Je ne crois pas non plus que le film soit "30 minutes trop long". Ces 30 dernières minutes ne sont pas seulement une marque de fabrique de Steven Spielberg, elles sont aussi importantes pour la résolution de l’histoire. Tout au long des deux premières heures du film, on s'attache énormément au jeune David (Haley Joel Osment), au point où on finit par croire qu'un robot puisse être plus humain que les hommes eux-mêmes. Ces 30 dernières minutes donnent un sens à tout ça. Sans cette conclusion, le film n'aurait plus aucun sens et perdrait beaucoup en impact émotionnel.
Tout ça nous amène directement à la deuxième raison pour laquelle j'aime autant ce film. L’histoire est celle d’un robot conçu et programmé pour se comporter comme un petit garçon, qui veut être un vrai petit garçon et qui passe littéralement des milliers d’années à rechercher l’amour de sa "mère", alors qu'il a été programmé pour se lier à elle et l'aimer. C’est à partir de ce constat, que toutes sortes de questions sont posées et explorées, sur le sens de l’amour, de l’humanité et de l’existence en elle-même. Je soutiens que cette histoire, racontée de cette manière (l'amour d’un enfant pour sa mère), vous met dans un état émotionnel intense ... les émotions vous envahissent et vous submergent. Il fait bien plus que tirer sur la corde sensible ... il en déchire le cordage.
Bien qu'on puisse se soucier des sentiments exprimés par Robin Williams dans L'Homme bicentenaire (l'histoire d'un robot "adulte" voulant devenir humain), c'est incomparable avec les émotions que nous ressentons ici pour l’enfant David (l'histoire d'un enfant "innocent" qui recherche l’amour de sa mère). Ajoutez-y la performance extraordinaire de Haley Joel Osment, qui est confondant de véracité. Mais ce n'est pas une surprise, il nous l'avait déjà prouvé dans Sixième Sens. Résultat, le film manipule carrément nos émotions, ce qu’il fait trop bien.

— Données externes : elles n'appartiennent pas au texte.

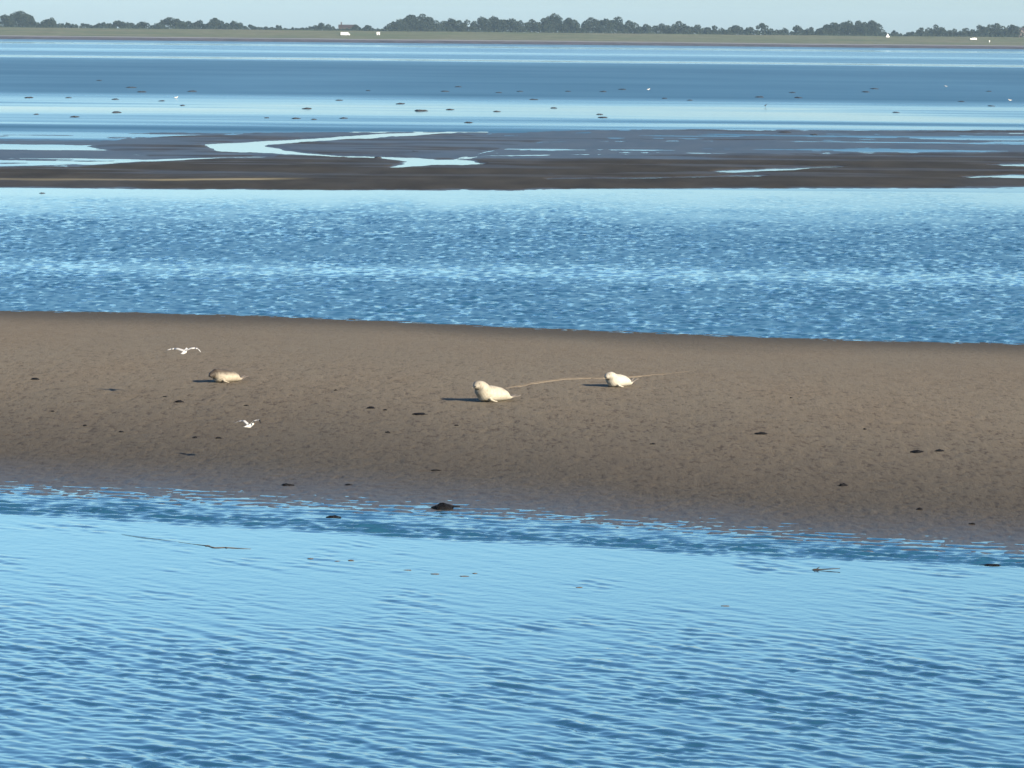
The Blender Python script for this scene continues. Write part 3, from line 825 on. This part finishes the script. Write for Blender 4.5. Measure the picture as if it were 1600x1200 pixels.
prof = [(-1.25, -0.05), (-1.0, 0.012), (-0.7, 0.024), (-0.35, 0.012), (0, 0.008), (0.35, 0.012), (0.7, 0.024), (1.0, 0.012), (1.25, -0.05)]
X = np.stack([px_ + nx * pw * a for a, _ in prof], 1); Y = np.stack([py_ + ny * pw * a for a, _ in prof], 1)
Z = bank_height(X, Y) + np.array([c for _, c in prof])[None, :] * np.clip(pw / 0.15, 0.2, 1)[:, None]
tag(link('seal_trail', grid_mesh('seal_trail', X[::-1], Y[::-1], Z[::-1]), trail_m), 'pale drag trail between two seals', kind='structure')

# ------------------------------------------------------------------ gulls on the wing
gw = simple('white_feathers', (0.50, 0.49, 0.46), 0.7, 0.05, 20, 0.15)
gg = simple('pale_grey_feathers', (0.36, 0.36, 0.36), 0.7, 0.08, 20, 0.15)
gb = simple('black_wing_tip', (0.015, 0.015, 0.015), 0.7, 0.1, 20, 0.15)
beak_m = simple('yellow_beak', (0.55, 0.32, 0.05), 0.5, 0.1, 20, 0.3)
def make_gull(u, v, dist, heading, label, wl, wr, pitch=0.0, bank=0.0, sc=1.0, tips=(1, 1)):
    """wl, wr: lists of dihedral angles (degrees) for the inner, middle and outer wing"""
    mb = MB()
    body = [(-0.24, 0.0, 0.006, 0.045), (-0.20, 0.0, 0.012, 0.050), (-0.13, -0.005, 0.030, 0.038), (-0.06, -0.012, 0.050, 0.050), (0.02, -0.016, 0.058, 0.058), (0.09, -0.006, 0.050, 0.048),
            (0.135, 0.010, 0.038, 0.036), (0.17, 0.020, 0.036, 0.034), (0.20, 0.020, 0.026, 0.024), (0.215, 0.017, 0.012, 0.012)]
    mb.tube([(a, 0, z) for a, z, _, _ in body], [(ra, rb) for _, _, ra, rb in body], 12)
    for sd, ang in ((1, wl), (-1, wr)):
        seg = [0.03, 0.10, 0.10, 0.10, 0.09, 0.08, 0.06]
        y, z = 0.0, 0.015; rings = []
        ch = [0.15, 0.155, 0.15, 0.135, 0.115, 0.085, 0.05, 0.012]
        sw = [0.03, 0.035, 0.055, 0.070, 0.055, 0.020, -0.03, -0.09]
        angs = [ang[0], ang[0], ang[0], ang[1], ang[1], ang[2], ang[2]]
        for k in range(8):
            c, x0 = ch[k], sw[k]; th = 0.020 * c / 0.15 + 0.003
            a = R(angs[max(k - 1, 0)]); ny_, nz_ = -math.sin(a), math.cos(a)
            ring = []
            for (fx, ft) in ((0, 0), (-0.25, 0.9), (-0.6, 0.7), (-1, 0.05), (-0.6, 0.15), (-0.25, -0.15)):
                ring.append((x0 + 0.03 + fx * c, sd * (y + ny_ * ft * th), z + nz_ * ft * th))
            rings.append(ring if sd > 0 else ring[::-1])
            if k < 7:
                y += seg[k] * math.cos(R(angs[k])); z += seg[k] * math.sin(R(angs[k]))
        mb.loft(rings[:5], 1, cap=True); mb.loft(rings[4:6], 1, cap=True); mb.loft(rings[5:], tips[0] if sd > 0 else tips[1], cap=True)
    o = mb.build('gull', [gw, gg, gb])
    p = at_dist(u, v, dist)
    o.location = tuple(p); o.scale = (sc, sc, sc)
    o.rotation_euler = (bank, -pitch, math.atan2(heading[1], heading[0]))
    tag(o, label, 'gull', 'gulls flying low over the sandbank')
    bk = MB(); bk.tube([(0.205, 0, 0.018), (0.235, 0, 0.015), (0.258, 0, 0.006)], [(0.011, 0.009), (0.009, 0.007), (0.002, 0.002)], 8); bk.build('beak', beak_m, o)
    for sd in (-1, 1):
        e = MB(); e.ball((0.182, sd * 0.030, 0.030), 0.006, 8, 6); e.build('eye', eye_m, o)
    return o
make_gull(288.5, 549, 139, (0.25, 0.97), 'white gull gliding with drooped wing tips above the grey-backed seal', (8, -6, -14), (24, 4, -32), 0.25, R(4), 1.06)
make_gull(389.5, 665, 122, (0.55, 0.83), 'white gull flapping with one black wing tip showing, below the grey-backed seal', (26, -8, -24), (38, 12, -35), 0.1, R(2), 0.93, (1, 2))

# ------------------------------------------------------------------ seaweed, sticks and mud clumps
weed_m = simple('black_seaweed', (0.006, 0.006, 0.007), 0.75, 0.4, 9.0, 0.05, 0.4, 0.02)
brown_weed_m = simple('brown_seaweed', (0.090, 0.072, 0.055), 0.7, 0.35, 9.0, 0.2, 0.4, 0.02)
wood_m = simple('wet_driftwood', (0.030, 0.024, 0.020), 0.6, 0.3, 8.0, 0.2, 0.4, 0.01)
clump_m = simple('mud_clump', (0.036, 0.038, 0.042), 0.85, 0.4, 1.2, 0.1, 0.4, 0.05)
def lump(name, x, y, z, w, d, h, mat, seed, strands=3, tail=0.0):
    mb = MB(); rr = random.Random(seed)
    def warp(p):
        k = 1 + 0.30 * float(vnoise(p.x / w * 5 + seed, p.y / d * 5, seed)) + 0.18 * float(vnoise(p.x / w * 13, p.y / d * 13 + seed, seed + 1))
        return (p.x * k, p.y * k, max(-0.03, p.z * (1 + 0.35 * float(vnoise(p.x / w * 8, p.y / d * 8, seed + 2)))))
    mb.ball((0, 0, 0), (w * 0.42, d * 0.42, h), 18, 8, 0, warp)
    mb.ball((w * rr.uniform(-.25, .25), 0, 0), (w * 0.3, d * 0.36, h * 0.8), 12, 6, 0, warp)
    for k in range(strands):
        a = rr.uniform(-0.5, 0.5) + (math.pi if rr.random() < 0.5 else 0); L = w * rr.uniform(0.42, 0.6)
        pts = [(math.cos(a) * L * q + 0.03 * w * rr.uniform(-1, 1), math.sin(a) * L * q * d / w, max(0.004, h * 0.5 * (1 - q))) for q in (0.2, 0.5, 0.75, 1.0)]
        mb.tube(pts, [0.03 * w * 0.6, 0.026 * w * 0.6, 0.02 * w * 0.6, 0.008 * w * 0.6], 6)
    if tail:
        mb.tube([(0.15 * w, 0, h * 0.55), (0.4 * w, 0, h * 0.6), (0.4 * w + tail, 0, h * 0.55)], [0.05 * w, 0.035 * w, 0.022 * w], 8)
    o = mb.build(name, mat); o.location = (x, y, z); return o
BANK_WEED = [  # u, v, width in px, height m, label
 (55, 593, 19, .055, 'dark flat seaweed clump far left on the sandbank, level with the grey-backed seal'),
 (280, 628.5, 19, .06, 'dark seaweed clump on the sand below and left of the grey-backed seal'),
 (258, 620, 11, .025, 'thin seaweed scrap just up-left of the clump below the grey-backed seal'),
 (385, 634, 10, .03, 'small seaweed scrap on the sand straight above the lower gull'),
 (525, 610, 9, .03, 'tiny seaweed scrap alone midway between the left and middle seals'),
 (579, 638, 18, .05, 'seaweed clump, left of the pair of scraps left of the middle seal'),
 (602, 641, 11, .03, 'crooked little seaweed scrap, right of the pair left of the middle seal'),
 (656, 647.5, 30, .05, 'long thin seaweed clump below the shadow of the middle seal'),
 (82, 643, 9, .03, 'small seaweed scrap on the left sand below the flat clump'),
 (133, 666, 9, .03, 'tiny scrap of seaweed on the sand left of the lower gull, upper one'),
 (189, 675, 10, .03, 'tiny scrap of seaweed on the sand left of the lower gull, lower one'),
 (305, 684, 9, .04, 'left one of two small seaweed scraps below the lower gull'),
 (342, 685, 11, .04, 'right one of two small seaweed scraps below the lower gull'),
 (606, 676, 11, .035, 'small seaweed scrap in mid sand between the black lump and the long thin clump'),
 (713, 665, 9, .03, 'tiny seaweed scrap on the sand below the middle seal'),
 (1190, 678.5, 25, .055, 'dark seaweed clump on the bare sand right of centre'),
 (1351, 671, 8, .035, 'tiny seaweed scrap above and left of the pair on the right sand'),
 (1433, 707, 27, .065, 'larger left clump of the seaweed pair on the right sand'),
 (1467, 705, 19, .05, 'smaller right clump of the seaweed pair on the right sand'),
 (1236, 622, 7, .025, 'speck of seaweed on the upper sand right of the rightmost seal'),
 (1317, 759, 20, .06, 'ragged seaweed clump near the lower edge of the sand on the right'),
 (1437, 797, 11, .05, 'small dark seaweed scrap at the wet lower right of the sandbank'),
 (1519, 820, 13, .03, 'flat seaweed scrap on the wet sand at the lower right edge'),
 (680, 735, 20, .03, 'thin seaweed line on the sand above the black lump'),
 (1020, 694, 12, .03, 'faint seaweed scrap on the sand below the rightmost seal'),
 (545, 758, 18, .03, 'low seaweed streak on the wet sand left of the black lump'),
 (447, 758.5, 24, .05, 'curved dark seaweed clump on the wet sand at lower left'),
]
for i, (u_, v_, w_, h_, lab) in enumerate(BANK_WEED):
    p = on_bank(u_, v_); wm = 0.82 * w_ * p[1] / FPX
    o = lump('seaweed_clump', p[0], p[1], bank_h1(p[0], p[1]), wm, wm * 0.85, h_, weed_m, 500 + i, 3 if w_ > 15 else 1)
    tag(o, lab, 'seaweed', 'seaweed scraps on the sandbank')
p = ground(692, 795); o = lump('seaweed_clump', p[0], p[1], max(0, bank_h1(p[0], p[1])) - 0.02, 0.66, 0.9, 0.13, weed_m, 77, 4, 0.16)
tag(o, 'big black seaweed lump with a straight tail at the water edge of the sandbank', 'seaweed')
p = ground(520, 808.5); o = lump('seaweed_clump', p[0], p[1], 0.0, 0.34, 0.25, 0.05, weed_m, 78, 2)
tag(o, 'dark seaweed clump awash in the rippled blue shallows, left of the black lump', 'seaweed')
p = ground(1549, 883); o = lump('seaweed_clump', p[0], p[1], 0.0, 0.46, 0.3, 0.025, weed_m, 79, 3)
tag(o, 'long flat dark seaweed clump in the shallows at the right edge', 'seaweed')
# a stick afloat
p = ground(1289, 891); mb = MB()
mb.tube([(-0.30, 0, -0.01), (-0.24, 0.0, 0.015), (-0.1, 0.01, 0.015), (0.12, 0.0, 0.03), (0.34, -0.01, 0.045)], [0.016, 0.020, 0.014, 0.011, 0.006], 8)
mb.tube([(-0.18, 0, 0.03), (-0.12, 0.03, 0.07)], [0.012, 0.006], 6)
o = mb.build('driftwood_stick', wood_m); o.location = (p[0], p[1], 0.0)
tag(o, 'thin dark stick lying in the pale water on the right', 'driftwood')
FLOAT = [  # brown weed drifting in the pale water
 (485, 873, 10, 'tiny brown drifting scrap right of the long strand'), (527, 877, 9, 'left one of two tiny drifting scraps below the blue shallows'), (548, 875.5, 10, 'right one of two tiny drifting scraps below the blue shallows'),
 (638, 891, 14, 'brown drifting scrap left of the middle, upper left of its row'), (680, 897, 13, 'brown drifting scrap in the middle of its row of four'),
 (725, 900.5, 14, 'roundish brown drifting scrap, lower right of its row of four'), (742, 896, 9, 'tiny drifting scrap just above the roundish one'),
 (905, 918, 11, 'lonely drifting scrap right of the middle of the pale water'), (1133, 947, 14, 'drifting scrap farthest right and nearest the viewer'),
]
for i, (u_, v_, w_, lab) in enumerate(FLOAT):
    p = ground(u_, v_); wm = w_ * p[1] / FPX
    o = lump('drifting_weed', p[0], p[1], 0.004, wm, min(wm * 0.7, 0.12), 0.008, brown_weed_m, 600 + i, 5 if w_ > 30 else 3)
    tag(o, lab, 'seaweed', 'brown weed drifting in the near channel')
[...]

C'est tellement déchirant, que ça en devient difficile à regarder ... pensez à Bambi, mais sous stéroïdes.
Beaucoup d’entre vous l’ont simplement rejeté, en se disant : "Je n’ai pas besoin de ce truc guimauve dans ma vie". Et pourtant, je suis sûr que Stanley Kubrick et Steven Spielberg savaient exactement ce qu'ils faisaient avec ce film et ils l’ont fait intentionnellement. Ce ton "guimauve", c'est intégré dans l’histoire en elle-même. Alors qu’il s’apprêtait à détruire David, l’animateur de la fête foraine/foire aux "chairs" doit sans cesse rappeler au public que ce n’est qu’une machine (et pas un vrai garçon). Il va jusqu'à implorer le public de ne pas se laisser manipuler par l’apparence enfantine de la machine. Alors que David est en larmes et lui demande de lui épargner la vie, le public est influencé, donnant à David une opportunité pour s’échapper. Les spectateurs dans le film (à l'intérieur) sont manipulés de la même manière que nous, les spectateurs du film (à l'extérieur), nous avons été manipulés.
Si vous l’avez vu et adoré, je n'ai pas besoin de vous convaincre, mais si vous l’avez vu et détesté, revoyez-le ... c’est un film qui mérite vraiment que vous lui donniez une seconde chance.